Repeat the entries below exactly as they appear, with no pictures.
____________________
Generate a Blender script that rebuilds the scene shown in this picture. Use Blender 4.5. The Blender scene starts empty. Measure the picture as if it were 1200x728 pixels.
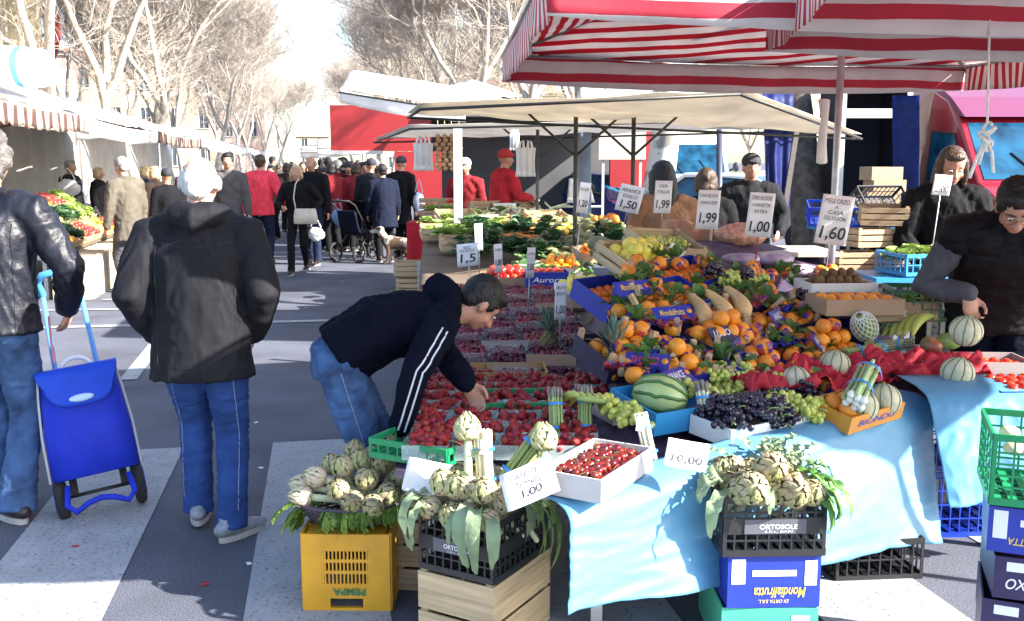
import bpy, bmesh, math, random
from mathutils import Vector, Matrix, noise, Quaternion
import numpy as np
random.seed(7)
R = math.radians
V = Vector
PI = math.pi
scene = bpy.context.scene
COL = scene.collection
# ---------------- camera geometry (metres; the photograph is 1200 x 728) ----------------
F = 1150.0; CH = 1.65; TH = math.atan(174 / F)
CT, ST = math.cos(TH), math.sin(TH)
def ray(px, py):
    dx = (px - 600) / F; dy = (364 - py) / F
    return V((dx, CT + dy * ST, -ST + dy * CT))
def at(px, py, t):
    return V((0, 0, CH)) + ray(px, py) * t
def on_z(px, py, z=0.0):
    r = ray(px, py); return V((0, 0, CH)) + r * ((z - CH) / r.z)
SD = V((-0.190, 0.982, 0)); SR = V((0.982, 0.190, 0))      # along the street, and to its right
def st(s, o, z=0.0):                                       # street coordinates: s along, o to the right
    p = SD * s + SR * o; p.z = z; return p
SYAW = math.atan2(SD.x * -1, SD.y)                         # rotation about z that turns +Y into the street direction
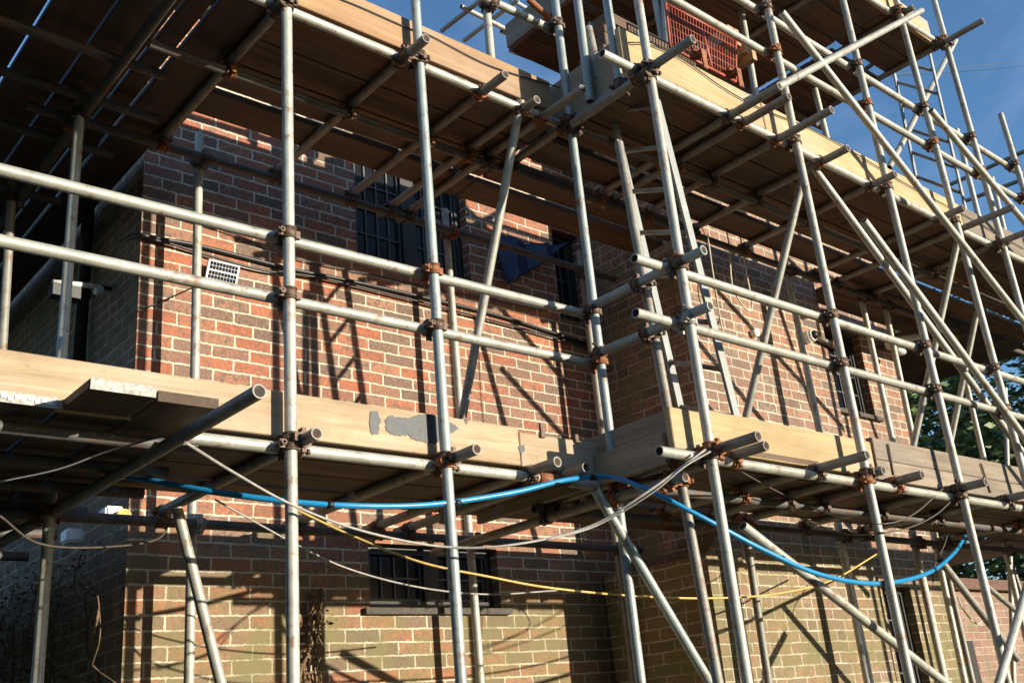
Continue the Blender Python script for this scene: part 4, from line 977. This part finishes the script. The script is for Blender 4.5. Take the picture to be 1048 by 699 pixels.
for s in (.35, .9):
    c_ = bil(s, 1); bm = bmesh.new(); add_box(bm, c_ + Vector((-.02, -.075, -.10)), c_ + Vector((.02, -.066, .03))); add_box(bm, c_ + Vector((-.02, -.066, .0)), c_ + Vector((.02, .01, .03))); add_cyl(bm, c_ + Vector((-.05, -.03, .03)), c_ + Vector((.06, -.03, .05)), .012, 8)
    link('hook', bm, RUST, rbm)
# bundle of timber offcuts stacked behind the mesh
for i in range(7):
    c_ = P(726 + i * 4, 40 + i * 3.5, y=3.12 + .03 * (i % 2)); bm = bmesh.new(); add_box(bm, c_ - Vector((.02, .16, .10)), c_ + Vector((.02, .16, .012 * (i % 3))))
    tag(link('timber_offcut', bm, TOE_O, loc=c_), f'{ordn[i]} pale timber offcut behind the red mesh, counted from its left', 'timber offcut', 'offcuts behind the red mesh')

# ------------------------------------------------------------------ dried climber on the lower wall
vn = empty('dried_climber', P(318, 699, y=WA - .05), 'dead brown climbing plant against the lower sunlit wall', 'climbing plant')
rv = random.Random(5)
for i in range(7):
    u0 = 314 + rv.uniform(-10, 14); pts = []
    for k in range(8):
        pts.append(P(u0 + (328 - u0) * k / 7 * .8 + rv.uniform(-5, 5), 715 - k * 15.5 - rv.uniform(0, 5), y=WA - .03 - rv.uniform(0, .04)))
    cable('stem', None, pts, .007 if i < 4 else .004, VINE, parent=vn, seg=6)
bm = bmesh.new()
for i in range(160):
    k = rv.random(); c_ = P(318 + k * 8 + rv.gauss(0, 6), 712 - k * 108, y=WA - .04 - rv.uniform(0, .05)); d = Vector((rv.gauss(0, 1), rv.gauss(0, 1), rv.gauss(0, 1))).normalized(); d, s, t = frame_of(d); L = rv.uniform(.008, .022)
    bm.faces.new([bm.verts.new(c_ + s * L), bm.verts.new(c_ + t * L * .5), bm.verts.new(c_ - s * L), bm.verts.new(c_ - t * L * .5)])
link('leaves', bm, VINE, vn)
cr = empty('creeper', P(60, 699, x=XL - .05), 'dark straggly creeper on the shaded side wall under the lower deck', 'climbing plant')
for i in range(34):
    y0 = rv.uniform(5.2, 7.6); z0 = EYE + rv.uniform(.75, 1.15); L_ = rv.uniform(.25, 1.1); xx = XL - rv.uniform(.015, .08)
    pts = [Vector((xx, y0 + rv.uniform(-.12, .12) * k, z0 - L_ * k / 4)) for k in range(5)]
    cable('stem', None, pts, rv.choice((.003, .005, .007)), VINE, parent=cr, seg=5)
bm = bmesh.new()
for i in range(900):
    c_ = Vector((XL - rv.uniform(.01, .12), 5.35 + abs(rv.gauss(.9, .6)), EYE + rv.uniform(.1, 1.15))); d = Vector((rv.gauss(0, 1), rv.gauss(0, 1), rv.gauss(0, 1))).normalized(); d, s_, t_ = frame_of(d); L_ = rv.uniform(.008, .022)
    bm.faces.new([bm.verts.new(c_ + s_ * L_), bm.verts.new(c_ + t_ * L_ * .6), bm.verts.new(c_ - s_ * L_), bm.verts.new(c_ - t_ * L_ * .6)])
link('leaves', bm, [VINE], cr)
# rusty sleeve joining the left ledger
led = [o for o in COL.objects if o.get('label', '').startswith('stub of rusty joined ledger')][0]; led['_org'] = list(led.location)
bm = bmesh.new(); a_, b_ = P(550, 489.5, y=YR1), P(571, 492, y=YR1); add_cyl(bm, a_, b_, .031, 18)
for t_ in (.1, .5, .9): c_ = a_.lerp(b_, t_); add_cyl(bm, c_ - Vector((0, 0, .05)), c_ - Vector((0, 0, .02)), .009, 8)
link('sleeve', bm, RUST, led)
for o in list(bpy.data.objects):
    if '_org' in o: del o['_org']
____________________
### WRITTEN ANSWER
Generate a Blender script that rebuilds the scene shown in this picture. Use Blender 4.5. The Blender scene starts empty. Measure the picture as if it were 1200x728 pixels.
import bpy, bmesh, math, random
from mathutils import Vector, Matrix, noise, Quaternion
import numpy as np
random.seed(7)
R = math.radians
V = Vector
PI = math.pi
scene = bpy.context.scene
COL = scene.collection
# ---------------- camera geometry (metres; the photograph is 1200 x 728) ----------------
F = 1150.0; CH = 1.65; TH = math.atan(174 / F)
CT, ST = math.cos(TH), math.sin(TH)
def ray(px, py):
    dx = (px - 600) / F; dy = (364 - py) / F
    return V((dx, CT + dy * ST, -ST + dy * CT))
def at(px, py, t):
    return V((0, 0, CH)) + ray(px, py) * t
def on_z(px, py, z=0.0):
    r = ray(px, py); return V((0, 0, CH)) + r * ((z - CH) / r.z)
SD = V((-0.190, 0.982, 0)); SR = V((0.982, 0.190, 0))      # along the street, and to its right
def st(s, o, z=0.0):                                       # street coordinates: s along, o to the right
    p = SD * s + SR * o; p.z = z; return p
SYAW = math.atan2(SD.x * -1, SD.y)                         # rotation about z that turns +Y into the street direction
Continue the Blender Python script for this scene: part 4, from line 977. This part finishes the script. The script is for Blender 4.5. Take the picture to be 1048 by 699 pixels.
for s in (.35, .9):
    c_ = bil(s, 1); bm = bmesh.new(); add_box(bm, c_ + Vector((-.02, -.075, -.10)), c_ + Vector((.02, -.066, .03))); add_box(bm, c_ + Vector((-.02, -.066, .0)), c_ + Vector((.02, .01, .03))); add_cyl(bm, c_ + Vector((-.05, -.03, .03)), c_ + Vector((.06, -.03, .05)), .012, 8)
    link('hook', bm, RUST, rbm)
# bundle of timber offcuts stacked behind the mesh
for i in range(7):
    c_ = P(726 + i * 4, 40 + i * 3.5, y=3.12 + .03 * (i % 2)); bm = bmesh.new(); add_box(bm, c_ - Vector((.02, .16, .10)), c_ + Vector((.02, .16, .012 * (i % 3))))
    tag(link('timber_offcut', bm, TOE_O, loc=c_), f'{ordn[i]} pale timber offcut behind the red mesh, counted from its left', 'timber offcut', 'offcuts behind the red mesh')

# ------------------------------------------------------------------ dried climber on the lower wall
vn = empty('dried_climber', P(318, 699, y=WA - .05), 'dead brown climbing plant against the lower sunlit wall', 'climbing plant')
rv = random.Random(5)
for i in range(7):
    u0 = 314 + rv.uniform(-10, 14); pts = []
    for k in range(8):
        pts.append(P(u0 + (328 - u0) * k / 7 * .8 + rv.uniform(-5, 5), 715 - k * 15.5 - rv.uniform(0, 5), y=WA - .03 - rv.uniform(0, .04)))
    cable('stem', None, pts, .007 if i < 4 else .004, VINE, parent=vn, seg=6)
bm = bmesh.new()
for i in range(160):
    k = rv.random(); c_ = P(318 + k * 8 + rv.gauss(0, 6), 712 - k * 108, y=WA - .04 - rv.uniform(0, .05)); d = Vector((rv.gauss(0, 1), rv.gauss(0, 1), rv.gauss(0, 1))).normalized(); d, s, t = frame_of(d); L = rv.uniform(.008, .022)
    bm.faces.new([bm.verts.new(c_ + s * L), bm.verts.new(c_ + t * L * .5), bm.verts.new(c_ - s * L), bm.verts.new(c_ - t * L * .5)])
link('leaves', bm, VINE, vn)
cr = empty('creeper', P(60, 699, x=XL - .05), 'dark straggly creeper on the shaded side wall under the lower deck', 'climbing plant')
for i in range(34):
    y0 = rv.uniform(5.2, 7.6); z0 = EYE + rv.uniform(.75, 1.15); L_ = rv.uniform(.25, 1.1); xx = XL - rv.uniform(.015, .08)
    pts = [Vector((xx, y0 + rv.uniform(-.12, .12) * k, z0 - L_ * k / 4)) for k in range(5)]
    cable('stem', None, pts, rv.choice((.003, .005, .007)), VINE, parent=cr, seg=5)
bm = bmesh.new()
for i in range(900):
    c_ = Vector((XL - rv.uniform(.01, .12), 5.35 + abs(rv.gauss(.9, .6)), EYE + rv.uniform(.1, 1.15))); d = Vector((rv.gauss(0, 1), rv.gauss(0, 1), rv.gauss(0, 1))).normalized(); d, s_, t_ = frame_of(d); L_ = rv.uniform(.008, .022)
    bm.faces.new([bm.verts.new(c_ + s_ * L_), bm.verts.new(c_ + t_ * L_ * .6), bm.verts.new(c_ - s_ * L_), bm.verts.new(c_ - t_ * L_ * .6)])
link('leaves', bm, [VINE], cr)
# rusty sleeve joining the left ledger
led = [o for o in COL.objects if o.get('label', '').startswith('stub of rusty joined ledger')][0]; led['_org'] = list(led.location)
bm = bmesh.new(); a_, b_ = P(550, 489.5, y=YR1), P(571, 492, y=YR1); add_cyl(bm, a_, b_, .031, 18)
for t_ in (.1, .5, .9): c_ = a_.lerp(b_, t_); add_cyl(bm, c_ - Vector((0, 0, .05)), c_ - Vector((0, 0, .02)), .009, 8)
link('sleeve', bm, RUST, led)
for o in list(bpy.data.objects):
    if '_org' in o: del o['_org']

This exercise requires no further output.